Monday, 11 July 2011

Recipes Re-mixed

As blended as Swiss concrete with the natural.

Shintori reflects what the French Concession is to its city, Shanghai. You walk through a narrow minimalist corridor of lush prolific bamboo and enter a sparsely lit industrial warehouse replete with equally minimalist place settings. But if you were to naturally anticipate that the resident chef has a modern cooking technique along the lines of Heston Blumenthol’s signature philosophy, you’ll be further pleasantly surprised that this restaurant actually serves not just authentic Japanese cuisine, but Far Eastern fare that steps one up on the likes of Tatsu Sushi in Chimjes here. The element of un-expected harmony achieved by deco blending with the cuisine takes you to a whole new plane in fine dining.  

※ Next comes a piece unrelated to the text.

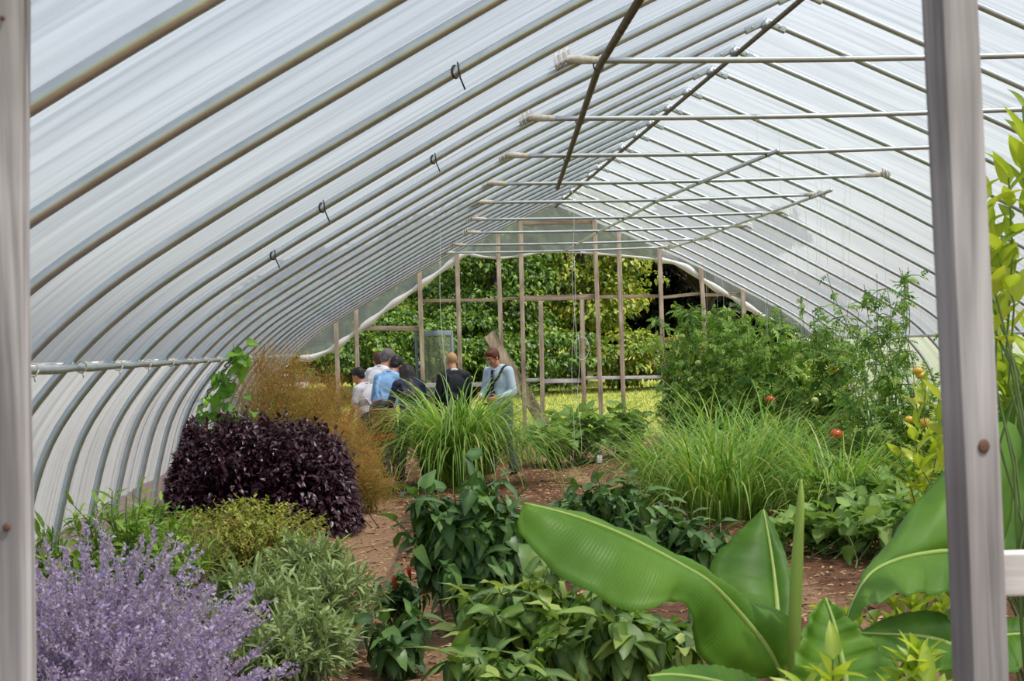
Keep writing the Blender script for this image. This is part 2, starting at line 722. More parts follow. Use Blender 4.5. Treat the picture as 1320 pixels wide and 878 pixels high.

The idea of similarly blending two recipes together took shape quite by accident. After all, everyone knows that “necessity is the mother of invention”. Well, necessity came knocking in the form of all supermarkets having no fresh mussels in stock, when I had already paid for all the other ingredients needed to whip up a time-tested Latin American paellal-like dish. But what’s available were some succulently local prawns looking like they had been freshly hauled up in trawling nets.

The necessity of ensuring that the other ingredients in this wonderfully fragrant dish didn’t overpower the pretty-in-pink prawns meant that they too had to be well marinated before adding them to the cooking rice. The necessity of ensuring the added flavours blends harmoniously with the ingredients, well-loved by the people living far south off San Diego, gave me inspiration to borrow the spices added to a contemporary Australian recipe for barbecued prawns. To my greatest delight, the new fusion surpassed the authentic mussel-ladened dish in charismatically tantalizing our senses - greatly enhancing the pleasure of romantically dining by candle light.  

Enhancing the joy of sharing a meal is itself catalytic in necessitating a blend of the well-loved traditional Australian recipe for curry chicken pie with the South-East Asian way of stewing all forms of curry. Borrowing this technique from ASEAN ensures that the aromatic, chilli-hot spices successfully marinates into the dainty plae-pink cubes of cut-up chicken breasts. That way a generous bite of the piping hot pie oozes with the intoxication of fragrant curry: greatly complemented by hubby’s desire to share the whole pie with work mates.